Retype exactly the lines below, beginning with the first and ending with the line where "dk = MB().box(XC, XR, Y0, YB, H" appears.
>> start SOURCE DATA
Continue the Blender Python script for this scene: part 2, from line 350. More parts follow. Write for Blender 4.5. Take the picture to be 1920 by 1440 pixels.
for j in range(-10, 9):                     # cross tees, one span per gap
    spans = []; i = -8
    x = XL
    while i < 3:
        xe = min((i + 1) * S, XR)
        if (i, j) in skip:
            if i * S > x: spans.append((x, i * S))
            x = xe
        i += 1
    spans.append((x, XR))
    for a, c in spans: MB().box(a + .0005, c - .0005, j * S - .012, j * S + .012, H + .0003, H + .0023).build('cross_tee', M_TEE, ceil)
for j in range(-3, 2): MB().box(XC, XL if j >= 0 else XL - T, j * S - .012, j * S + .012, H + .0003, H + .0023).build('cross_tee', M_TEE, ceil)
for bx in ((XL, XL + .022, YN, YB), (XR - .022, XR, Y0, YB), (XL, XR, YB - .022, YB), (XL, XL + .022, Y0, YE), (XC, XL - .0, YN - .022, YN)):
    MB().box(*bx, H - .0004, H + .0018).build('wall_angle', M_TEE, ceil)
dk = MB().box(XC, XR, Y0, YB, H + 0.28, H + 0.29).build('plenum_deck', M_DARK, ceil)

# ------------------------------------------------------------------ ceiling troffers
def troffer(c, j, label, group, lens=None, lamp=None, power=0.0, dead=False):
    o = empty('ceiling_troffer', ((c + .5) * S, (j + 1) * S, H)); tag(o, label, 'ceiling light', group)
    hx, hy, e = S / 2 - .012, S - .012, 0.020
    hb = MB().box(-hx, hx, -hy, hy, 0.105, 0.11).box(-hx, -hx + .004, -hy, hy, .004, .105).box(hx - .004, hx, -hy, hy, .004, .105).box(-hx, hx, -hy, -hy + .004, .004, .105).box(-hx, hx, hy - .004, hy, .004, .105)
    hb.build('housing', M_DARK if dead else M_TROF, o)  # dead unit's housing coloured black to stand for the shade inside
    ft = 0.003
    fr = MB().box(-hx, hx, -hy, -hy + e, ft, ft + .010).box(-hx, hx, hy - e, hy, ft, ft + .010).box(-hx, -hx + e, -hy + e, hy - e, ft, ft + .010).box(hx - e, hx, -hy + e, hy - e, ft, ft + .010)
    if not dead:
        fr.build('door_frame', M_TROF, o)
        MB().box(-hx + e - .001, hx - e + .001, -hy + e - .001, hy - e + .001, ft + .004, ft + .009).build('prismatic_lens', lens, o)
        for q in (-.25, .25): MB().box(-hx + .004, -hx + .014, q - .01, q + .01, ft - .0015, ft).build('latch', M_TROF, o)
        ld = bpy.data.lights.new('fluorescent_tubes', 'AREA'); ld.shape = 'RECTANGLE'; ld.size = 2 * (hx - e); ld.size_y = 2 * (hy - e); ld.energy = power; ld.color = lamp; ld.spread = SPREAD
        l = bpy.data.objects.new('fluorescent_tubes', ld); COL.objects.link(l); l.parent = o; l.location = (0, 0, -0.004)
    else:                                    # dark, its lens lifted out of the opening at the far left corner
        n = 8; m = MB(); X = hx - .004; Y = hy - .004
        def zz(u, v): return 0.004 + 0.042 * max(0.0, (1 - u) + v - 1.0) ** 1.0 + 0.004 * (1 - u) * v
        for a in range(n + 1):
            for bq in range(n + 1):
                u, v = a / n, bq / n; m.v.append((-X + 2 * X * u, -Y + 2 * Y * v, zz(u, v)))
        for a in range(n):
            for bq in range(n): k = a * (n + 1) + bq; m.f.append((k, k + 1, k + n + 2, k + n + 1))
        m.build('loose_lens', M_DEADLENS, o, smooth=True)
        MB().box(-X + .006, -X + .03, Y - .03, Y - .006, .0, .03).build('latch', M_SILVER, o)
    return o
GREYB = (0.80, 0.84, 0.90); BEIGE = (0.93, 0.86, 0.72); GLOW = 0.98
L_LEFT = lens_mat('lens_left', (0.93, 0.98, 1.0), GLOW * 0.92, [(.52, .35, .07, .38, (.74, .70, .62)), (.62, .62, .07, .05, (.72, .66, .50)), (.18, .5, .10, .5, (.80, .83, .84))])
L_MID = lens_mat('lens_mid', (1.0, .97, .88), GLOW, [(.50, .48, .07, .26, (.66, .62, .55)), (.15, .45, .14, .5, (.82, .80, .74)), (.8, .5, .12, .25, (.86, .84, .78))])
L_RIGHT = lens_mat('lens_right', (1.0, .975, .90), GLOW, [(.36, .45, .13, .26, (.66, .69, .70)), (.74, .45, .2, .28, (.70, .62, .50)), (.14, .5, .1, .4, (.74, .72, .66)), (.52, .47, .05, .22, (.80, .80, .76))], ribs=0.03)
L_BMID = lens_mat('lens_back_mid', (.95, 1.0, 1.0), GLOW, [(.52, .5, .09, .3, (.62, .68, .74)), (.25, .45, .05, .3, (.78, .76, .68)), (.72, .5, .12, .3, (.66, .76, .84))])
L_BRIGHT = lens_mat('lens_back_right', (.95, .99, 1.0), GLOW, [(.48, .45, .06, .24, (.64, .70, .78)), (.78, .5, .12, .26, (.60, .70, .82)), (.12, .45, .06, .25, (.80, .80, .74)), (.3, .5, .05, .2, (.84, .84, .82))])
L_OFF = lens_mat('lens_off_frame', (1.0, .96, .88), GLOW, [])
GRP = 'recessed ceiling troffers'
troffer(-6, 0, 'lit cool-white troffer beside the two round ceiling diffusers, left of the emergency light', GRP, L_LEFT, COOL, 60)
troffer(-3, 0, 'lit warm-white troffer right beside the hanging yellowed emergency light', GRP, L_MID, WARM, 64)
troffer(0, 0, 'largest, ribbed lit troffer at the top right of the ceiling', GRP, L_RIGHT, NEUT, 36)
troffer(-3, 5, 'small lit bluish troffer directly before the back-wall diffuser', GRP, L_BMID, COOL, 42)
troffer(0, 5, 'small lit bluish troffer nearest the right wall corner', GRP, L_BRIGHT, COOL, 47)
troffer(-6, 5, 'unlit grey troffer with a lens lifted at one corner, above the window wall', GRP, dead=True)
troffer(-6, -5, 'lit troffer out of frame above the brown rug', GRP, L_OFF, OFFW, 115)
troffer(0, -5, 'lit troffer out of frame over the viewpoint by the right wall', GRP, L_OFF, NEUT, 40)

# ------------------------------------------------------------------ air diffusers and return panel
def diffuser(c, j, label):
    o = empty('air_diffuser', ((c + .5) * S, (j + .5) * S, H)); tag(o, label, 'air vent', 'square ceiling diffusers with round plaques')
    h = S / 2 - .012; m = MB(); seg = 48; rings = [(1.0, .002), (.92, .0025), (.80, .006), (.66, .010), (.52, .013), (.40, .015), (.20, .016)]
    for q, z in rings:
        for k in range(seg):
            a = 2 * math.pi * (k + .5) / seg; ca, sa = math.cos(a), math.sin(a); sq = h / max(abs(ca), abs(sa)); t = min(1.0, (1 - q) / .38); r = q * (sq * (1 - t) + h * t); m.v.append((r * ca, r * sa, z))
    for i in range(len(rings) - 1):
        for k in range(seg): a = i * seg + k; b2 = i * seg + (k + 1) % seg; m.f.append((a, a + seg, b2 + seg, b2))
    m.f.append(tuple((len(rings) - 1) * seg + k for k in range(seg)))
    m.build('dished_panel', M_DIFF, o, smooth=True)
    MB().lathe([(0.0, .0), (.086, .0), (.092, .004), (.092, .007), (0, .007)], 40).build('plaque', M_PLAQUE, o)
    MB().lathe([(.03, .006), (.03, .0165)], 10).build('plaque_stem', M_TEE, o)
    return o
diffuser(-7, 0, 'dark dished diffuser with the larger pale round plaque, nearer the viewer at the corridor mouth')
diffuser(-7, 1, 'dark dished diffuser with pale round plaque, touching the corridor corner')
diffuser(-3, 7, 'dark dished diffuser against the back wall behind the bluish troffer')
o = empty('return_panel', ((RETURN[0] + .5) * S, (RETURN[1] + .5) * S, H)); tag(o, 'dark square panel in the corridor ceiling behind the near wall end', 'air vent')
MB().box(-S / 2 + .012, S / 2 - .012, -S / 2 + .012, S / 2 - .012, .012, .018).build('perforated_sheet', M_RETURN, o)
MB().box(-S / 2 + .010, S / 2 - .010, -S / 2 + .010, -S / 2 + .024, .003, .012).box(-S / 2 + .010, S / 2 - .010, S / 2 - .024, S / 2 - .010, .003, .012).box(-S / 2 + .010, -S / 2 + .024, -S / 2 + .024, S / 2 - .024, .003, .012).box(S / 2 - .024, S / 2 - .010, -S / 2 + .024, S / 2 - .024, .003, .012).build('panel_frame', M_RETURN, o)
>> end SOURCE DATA
EXERCISE ANSWER:
Continue the Blender Python script for this scene: part 2, from line 350. More parts follow. Write for Blender 4.5. Take the picture to be 1920 by 1440 pixels.
for j in range(-10, 9):                     # cross tees, one span per gap
    spans = []; i = -8
    x = XL
    while i < 3:
        xe = min((i + 1) * S, XR)
        if (i, j) in skip:
            if i * S > x: spans.append((x, i * S))
            x = xe
        i += 1
    spans.append((x, XR))
    for a, c in spans: MB().box(a + .0005, c - .0005, j * S - .012, j * S + .012, H + .0003, H + .0023).build('cross_tee', M_TEE, ceil)
for j in range(-3, 2): MB().box(XC, XL if j >= 0 else XL - T, j * S - .012, j * S + .012, H + .0003, H + .0023).build('cross_tee', M_TEE, ceil)
for bx in ((XL, XL + .022, YN, YB), (XR - .022, XR, Y0, YB), (XL, XR, YB - .022, YB), (XL, XL + .022, Y0, YE), (XC, XL - .0, YN - .022, YN)):
    MB().box(*bx, H - .0004, H + .0018).build('wall_angle', M_TEE, ceil)
dk = MB().box(XC, XR, Y0, YB, H + 0.28, H + 0.29).build('plenum_deck', M_DARK, ceil)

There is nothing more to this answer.